Morrison and Cocconi’s paper inspired the birth of one of the most widely debated and controversial astronomical projects of modern times. Within a year of its publication, the 85-foot radio telescope at the National Radio Astronomy Observatory in Green Bank, West Virginia, was pointing towards two nearby stars – Tau Ceti and Epsilon Eridani – listening in to the 21cm hydrogen line for any signs of unnatural order in the signals from the stars. The project, known as Ozma after a character from L. Frank Baum’s
Land of Oz
, was the brainchild of Frank Drake, a young astronomer from Cornell University. Drake chose Tau Ceti and Epsilon Eridani as the first target star systems because of the stars’ similarity to our own Sun and their proximity, just 10 and 12 light years away from Earth. In 1960 Drake had no idea if these stars harboured planetary systems, because no planets had been detected outside our solar system at that time. We now know that Drake’s guess was a good one. Tau Ceti is thought to have five planets orbiting the star, with one of them in the habitable zone. Epsilon Eridani is also thought to have at least one gas giant planet with an orbital period of around seven years. After 150 hours of observation, Drake heard nothing, but for him this was the beginning of a lifetime dedicated to the search for extraterrestrial intelligence, a search commonly known by its acronym, SETI.
21CM LINE
Hydrogen atoms consist of two particles – a single proton bound to a single electron.
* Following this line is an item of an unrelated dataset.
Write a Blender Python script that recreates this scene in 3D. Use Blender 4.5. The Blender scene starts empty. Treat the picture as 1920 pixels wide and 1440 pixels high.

Protons and electrons have a property called spin, which for these particular particles (known as spin ½ Fermions, named after Enrico Fermi himself) can take only one of two values, often called spin ‘up’ and spin ‘down’. There are therefore only two possible configurations of the spins in a hydrogen atom: the spins can be parallel to each other – both ‘up’ or both ‘down’, or anti-parallel – one ‘up’ and one ‘down’. It turns out that the parallel case has slightly more energy than the anti-parallel case, and when the spin configuration flips from parallel to anti-parallel, this extra energy is carried away as a photon of light with a wavelength of 21cm.